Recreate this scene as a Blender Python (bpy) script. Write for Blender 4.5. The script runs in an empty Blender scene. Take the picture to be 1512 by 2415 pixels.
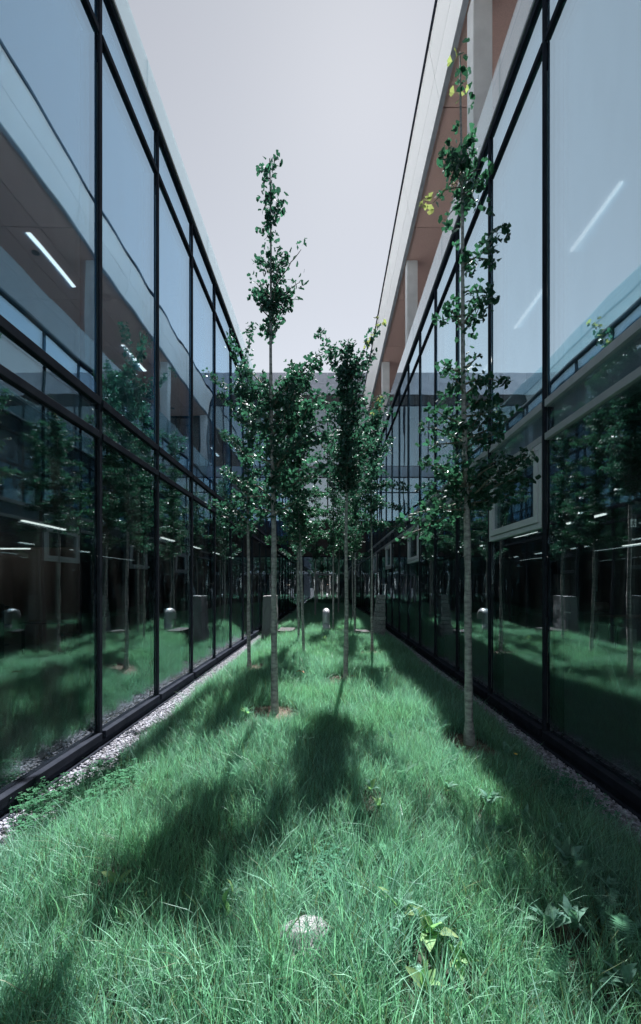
import bpy, math, random
import numpy as np
from mathutils import Vector, Matrix

S = bpy.context.scene
COL = S.collection
random.seed(11)
RNG = np.random.default_rng(5)
R = math.radians

# ------------------------------------------------------------------ camera
EYE = 1.6
F = 980.0            # focal length in units where the frame is 1512 wide
U0, V0 = 773.0, 1380.0
cam_d = bpy.data.cameras.new('camera')
cam = bpy.data.objects.new('camera', cam_d)
COL.objects.link(cam)
cam.location = (0, 0, EYE)
cam.rotation_euler = (R(90), 0, 0)
cam_d.sensor_fit = 'HORIZONTAL'
cam_d.sensor_width = 36.0
cam_d.lens = 36.0 * F / 1512.0
cam_d.shift_x = -(U0 - 756.0) / 1512.0
cam_d.shift_y = (V0 - 1207.0) / 1512.0
cam_d.clip_start = 0.02
cam_d.clip_end = 3000
S.camera = cam

# ------------------------------------------------------------------ sky, sun, exposure
SUN_EL, SUN_AZ = R(52.5), R(6.0)        # azimuth clockwise from +Y
w = bpy.data.worlds.new('World')
S.world = w
w.use_nodes = True
nt = w.node_tree
bg = nt.nodes['Background']
sky = nt.nodes.new('ShaderNodeTexSky')
sky.sky_type = 'NISHITA'
sky.sun_disc = False
sky.sun_elevation = SUN_EL
sky.sun_rotation = SUN_AZ
sky.altitude = 300
sky.air_density = 1.0
sky.dust_density = 0.15
sky.ozone_density = 2.0
hsv = nt.nodes.new('ShaderNodeHueSaturation')
hsv.inputs['Saturation'].default_value = 0.25
nt.links.new(sky.outputs[0], hsv.inputs['Color'])
nt.links.new(hsv.outputs[0], bg.inputs['Color'])
bg.inputs['Strength'].default_value = 0.05
sun_d = bpy.data.lights.new('sun', 'SUN')
sun_d.energy = 5.0
sun_d.angle = R(0.53)
sun_d.color = (1.0, 0.97, 0.93)
sun = bpy.data.objects.new('sun', sun_d)
COL.objects.link(sun)
sdir = Vector((math.sin(SUN_AZ) * math.cos(SUN_EL), math.cos(SUN_AZ) * math.cos(SUN_EL), math.sin(SUN_EL)))
sun.rotation_euler = (-sdir).to_track_quat('-Z', 'Y').to_euler()
sun.location = sdir * 40
vs = S.view_settings
S.display_settings.display_device = 'sRGB'
vs.view_transform = 'Standard'
vs.look = 'None'
vs.exposure = 1.52
vs.gamma = 1.0
vs.use_curve_mapping = False
cy = S.cycles
cy.max_bounces = 12
cy.diffuse_bounces = 4
cy.glossy_bounces = 6
cy.transmission_bounces = 6
cy.transparent_max_bounces = 24
cy.sample_clamp_indirect = 4.0
cy.caustics_reflective = True
cy.blur_glossy = 1.0
cy.caustics_refractive = False
cy.use_denoising = True
cy.denoiser = 'OPENIMAGEDENOISE'

# ------------------------------------------------------------------ materials
def mat(name):
    m = bpy.data.materials.new(name)
    m.use_nodes = True
    n = m.node_tree
    n.nodes.clear()
    o = n.nodes.new('ShaderNodeOutputMaterial')
    return m, n, o

def N(n, t, **kw):
    x = n.nodes.new(t)
    for k, v in kw.items():
        setattr(x, k, v)
    return x

def noise_col(n, scale, c1, c2, detail=4.0, lo=0.35, hi=0.65, coord='Object', stretch=None, rough=0.6):
    tc = N(n, 'ShaderNodeTexCoord')
    src = tc.outputs[coord]
    if stretch:
        mp = N(n, 'ShaderNodeMapping')
        mp.inputs['Scale'].default_value = stretch
        n.links.new(src, mp.inputs[0])
        src = mp.outputs[0]
    t = N(n, 'ShaderNodeTexNoise')
    t.inputs['Scale'].default_value = scale
    t.inputs['Detail'].default_value = detail
    t.inputs['Roughness'].default_value = rough
    n.links.new(src, t.inputs['Vector'])
    r = N(n, 'ShaderNodeValToRGB')
    r.color_ramp.elements[0].position = lo
    r.color_ramp.elements[1].position = hi
    r.color_ramp.elements[0].color = (*c1, 1)
    r.color_ramp.elements[1].color = (*c2, 1)
    n.links.new(t.outputs['Fac'], r.inputs[0])
    return r.outputs[0], t.outputs['Fac']

def solid(name, c1, c2=None, scale=3.0, rough=0.6, metallic=0.0, bump=0.0, bump_scale=None, detail=4.0,
          stretch=None, spec=0.5, rand=0.0, lo=0.35, hi=0.65, coord='Object'):
    m, n, o = mat(name)
    p = N(n, 'ShaderNodeBsdfPrincipled')
    p.inputs['Roughness'].default_value = rough
    p.inputs['Metallic'].default_value = metallic
    p.inputs['Specular IOR Level'].default_value = spec
    col, fac = noise_col(n, scale, c1, c2 or tuple(min(1, x * 1.15) for x in c1), detail, stretch=stretch, lo=lo, hi=hi, coord=coord)
    if rand > 0:
        oi = N(n, 'ShaderNodeObjectInfo')
        h = N(n, 'ShaderNodeHueSaturation')
        mr = N(n, 'ShaderNodeMapRange')
        mr.inputs['To Min'].default_value = 1 - rand
        mr.inputs['To Max'].default_value = 1 + rand
        n.links.new(oi.outputs['Random'], mr.inputs['Value'])
        n.links.new(mr.outputs[0], h.inputs['Value'])
        n.links.new(col, h.inputs['Color'])
        col = h.outputs[0]
    n.links.new(col, p.inputs['Base Color'])
    if bump > 0:
        if bump_scale:
            _, fac = noise_col(n, bump_scale, (0, 0, 0), (1, 1, 1), 5.0, stretch=stretch, coord=coord)
        b = N(n, 'ShaderNodeBump')
        b.inputs['Strength'].default_value = 1.0
        b.inputs['Distance'].default_value = bump
        n.links.new(fac, b.inputs['Height'])
        n.links.new(b.outputs[0], p.inputs['Normal'])
    n.links.new(p.outputs[0], o.inputs[0])
    return m

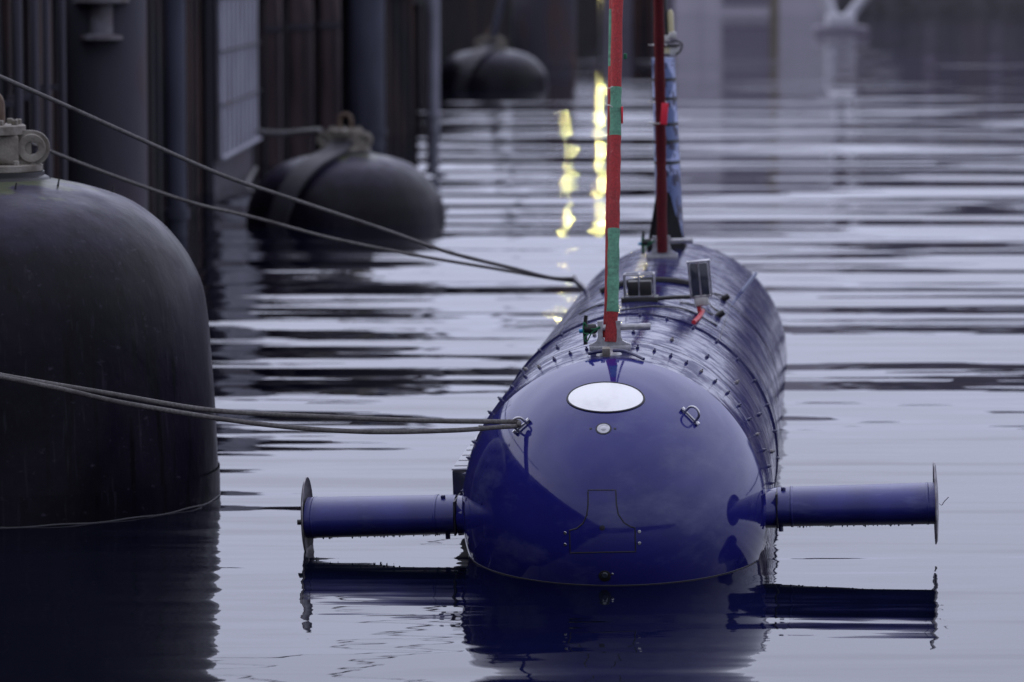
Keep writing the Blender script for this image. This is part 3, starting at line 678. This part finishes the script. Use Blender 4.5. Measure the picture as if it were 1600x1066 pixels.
★ ★ ★ ★ ★
THE PROBLEM
Extract all the data above exactly, excluding every picture.

ANSWER TO THE EXERCISE
Recreate this scene as a Blender Python (bpy) script. Write for Blender 4.5. The script runs in an empty Blender scene. Take the picture to be 1512 by 2415 pixels.
import bpy, math, random
import numpy as np
from mathutils import Vector, Matrix

S = bpy.context.scene
COL = S.collection
random.seed(11)
RNG = np.random.default_rng(5)
R = math.radians

# ------------------------------------------------------------------ camera
EYE = 1.6
F = 980.0            # focal length in units where the frame is 1512 wide
U0, V0 = 773.0, 1380.0
cam_d = bpy.data.cameras.new('camera')
cam = bpy.data.objects.new('camera', cam_d)
COL.objects.link(cam)
cam.location = (0, 0, EYE)
cam.rotation_euler = (R(90), 0, 0)
cam_d.sensor_fit = 'HORIZONTAL'
cam_d.sensor_width = 36.0
cam_d.lens = 36.0 * F / 1512.0
cam_d.shift_x = -(U0 - 756.0) / 1512.0
cam_d.shift_y = (V0 - 1207.0) / 1512.0
cam_d.clip_start = 0.02
cam_d.clip_end = 3000
S.camera = cam

# ------------------------------------------------------------------ sky, sun, exposure
SUN_EL, SUN_AZ = R(52.5), R(6.0)        # azimuth clockwise from +Y
w = bpy.data.worlds.new('World')
S.world = w
w.use_nodes = True
nt = w.node_tree
bg = nt.nodes['Background']
sky = nt.nodes.new('ShaderNodeTexSky')
sky.sky_type = 'NISHITA'
sky.sun_disc = False
sky.sun_elevation = SUN_EL
sky.sun_rotation = SUN_AZ
sky.altitude = 300
sky.air_density = 1.0
sky.dust_density = 0.15
sky.ozone_density = 2.0
hsv = nt.nodes.new('ShaderNodeHueSaturation')
hsv.inputs['Saturation'].default_value = 0.25
nt.links.new(sky.outputs[0], hsv.inputs['Color'])
nt.links.new(hsv.outputs[0], bg.inputs['Color'])
bg.inputs['Strength'].default_value = 0.05
sun_d = bpy.data.lights.new('sun', 'SUN')
sun_d.energy = 5.0
sun_d.angle = R(0.53)
sun_d.color = (1.0, 0.97, 0.93)
sun = bpy.data.objects.new('sun', sun_d)
COL.objects.link(sun)
sdir = Vector((math.sin(SUN_AZ) * math.cos(SUN_EL), math.cos(SUN_AZ) * math.cos(SUN_EL), math.sin(SUN_EL)))
sun.rotation_euler = (-sdir).to_track_quat('-Z', 'Y').to_euler()
sun.location = sdir * 40
vs = S.view_settings
S.display_settings.display_device = 'sRGB'
vs.view_transform = 'Standard'
vs.look = 'None'
vs.exposure = 1.52
vs.gamma = 1.0
vs.use_curve_mapping = False
cy = S.cycles
cy.max_bounces = 12
cy.diffuse_bounces = 4
cy.glossy_bounces = 6
cy.transmission_bounces = 6
cy.transparent_max_bounces = 24
cy.sample_clamp_indirect = 4.0
cy.caustics_reflective = True
cy.blur_glossy = 1.0
cy.caustics_refractive = False
cy.use_denoising = True
cy.denoiser = 'OPENIMAGEDENOISE'

# ------------------------------------------------------------------ materials
def mat(name):
    m = bpy.data.materials.new(name)
    m.use_nodes = True
    n = m.node_tree
    n.nodes.clear()
    o = n.nodes.new('ShaderNodeOutputMaterial')
    return m, n, o

def N(n, t, **kw):
    x = n.nodes.new(t)
    for k, v in kw.items():
        setattr(x, k, v)
    return x

def noise_col(n, scale, c1, c2, detail=4.0, lo=0.35, hi=0.65, coord='Object', stretch=None, rough=0.6):
    tc = N(n, 'ShaderNodeTexCoord')
    src = tc.outputs[coord]
    if stretch:
        mp = N(n, 'ShaderNodeMapping')
        mp.inputs['Scale'].default_value = stretch
        n.links.new(src, mp.inputs[0])
        src = mp.outputs[0]
    t = N(n, 'ShaderNodeTexNoise')
    t.inputs['Scale'].default_value = scale
    t.inputs['Detail'].default_value = detail
    t.inputs['Roughness'].default_value = rough
    n.links.new(src, t.inputs['Vector'])
    r = N(n, 'ShaderNodeValToRGB')
    r.color_ramp.elements[0].position = lo
    r.color_ramp.elements[1].position = hi
    r.color_ramp.elements[0].color = (*c1, 1)
    r.color_ramp.elements[1].color = (*c2, 1)
    n.links.new(t.outputs['Fac'], r.inputs[0])
    return r.outputs[0], t.outputs['Fac']

def solid(name, c1, c2=None, scale=3.0, rough=0.6, metallic=0.0, bump=0.0, bump_scale=None, detail=4.0,
          stretch=None, spec=0.5, rand=0.0, lo=0.35, hi=0.65, coord='Object'):
    m, n, o = mat(name)
    p = N(n, 'ShaderNodeBsdfPrincipled')
    p.inputs['Roughness'].default_value = rough
    p.inputs['Metallic'].default_value = metallic
    p.inputs['Specular IOR Level'].default_value = spec
    col, fac = noise_col(n, scale, c1, c2 or tuple(min(1, x * 1.15) for x in c1), detail, stretch=stretch, lo=lo, hi=hi, coord=coord)
    if rand > 0:
        oi = N(n, 'ShaderNodeObjectInfo')
        h = N(n, 'ShaderNodeHueSaturation')
        mr = N(n, 'ShaderNodeMapRange')
        mr.inputs['To Min'].default_value = 1 - rand
        mr.inputs['To Max'].default_value = 1 + rand
        n.links.new(oi.outputs['Random'], mr.inputs['Value'])
        n.links.new(mr.outputs[0], h.inputs['Value'])
        n.links.new(col, h.inputs['Color'])
        col = h.outputs[0]
    n.links.new(col, p.inputs['Base Color'])
    if bump > 0:
        if bump_scale:
            _, fac = noise_col(n, bump_scale, (0, 0, 0), (1, 1, 1), 5.0, stretch=stretch, coord=coord)
        b = N(n, 'ShaderNodeBump')
        b.inputs['Strength'].default_value = 1.0
        b.inputs['Distance'].default_value = bump
        n.links.new(fac, b.inputs['Height'])
        n.links.new(b.outputs[0], p.inputs['Normal'])
    n.links.new(p.outputs[0], o.inputs[0])
    return m

Keep writing the Blender script for this image. This is part 3, starting at line 678. This part finishes the script. Use Blender 4.5. Measure the picture as if it were 1600x1066 pixels.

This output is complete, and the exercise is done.